Ask Town or County staff
- What permit, license, or registration is required for this address today?
- What lodging or sales taxes apply and how often must they be remitted?
- What occupancy, parking, trash, or noise standards apply to STRs?
- Has this address received any STR enforcement or nuisance citations?
Ask the seller
- Is the home currently used as an STR? If yes, request licenses, tax remittances, bookings history, and any HOA approvals.
- Are there outstanding fines or violations related to STR use?
- Have neighbors or the HOA filed complaints about STR activity at this address?
Red flags to watch
- Broad “residential use only” language used to limit rentals without clear definitions.
- Recent rule changes that tighten rentals without clear owner communication.
- High levels of STR enforcement in minutes, with frequent fines or litigation.
- Requirements for owner presence during guest stays that conflict with your plan.
- HOA insurance policies that limit coverage for STR activity.
Spotting these early lets you pivot to a property that better fits your goals.
A careful path forward
You can succeed with STRs in Telluride when you align your plans with both the town or county and your HOA. Start with the recorded covenants, confirm enforcement history, and get written status for the specific unit you are buying. Build your pro forma with realistic assumptions for licensing, taxes, insurance, and operations. If you want a second home that also rents, this process protects your time and your return.

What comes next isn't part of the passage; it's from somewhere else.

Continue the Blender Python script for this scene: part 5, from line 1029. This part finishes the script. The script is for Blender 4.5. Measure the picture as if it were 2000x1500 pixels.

For a private, property-by-property review grounded in local experience, connect with Matthew Hintermeister. You will get a clear framework, help obtaining the right documents, and a strategy that fits your goals in Telluride.
FAQs
Can an HOA in Telluride ban short-term rentals?
- Yes, many HOAs can restrict or prohibit STRs through their recorded covenants and rules; enforceability depends on the exact language and proper procedures.
If the town allows STRs but my HOA does not, can I still rent?
- No; a municipal license does not override private HOA covenants, so you must satisfy both municipal rules and HOA restrictions.
How do I verify a unit’s STR status before closing?
- Request an estoppel or resale certificate, read minutes and rules, and obtain written confirmation from the HOA plus a compliance check with town or county staff.
Do grandfathered STR rights transfer to a buyer?
- Sometimes; transferability exists only if the covenants or board policy allow it, so confirm in writing for the specific unit.
Will STR rules affect my loan or insurance?
- Often; lenders may not count STR income or may require specific terms, and insurers may require STR endorsements or higher liability coverage.
What taxes apply to STR income in Telluride?
- Lodging and sales taxes typically apply; verify current registration and remittance requirements with Town of Telluride or San Miguel County staff for the property’s location.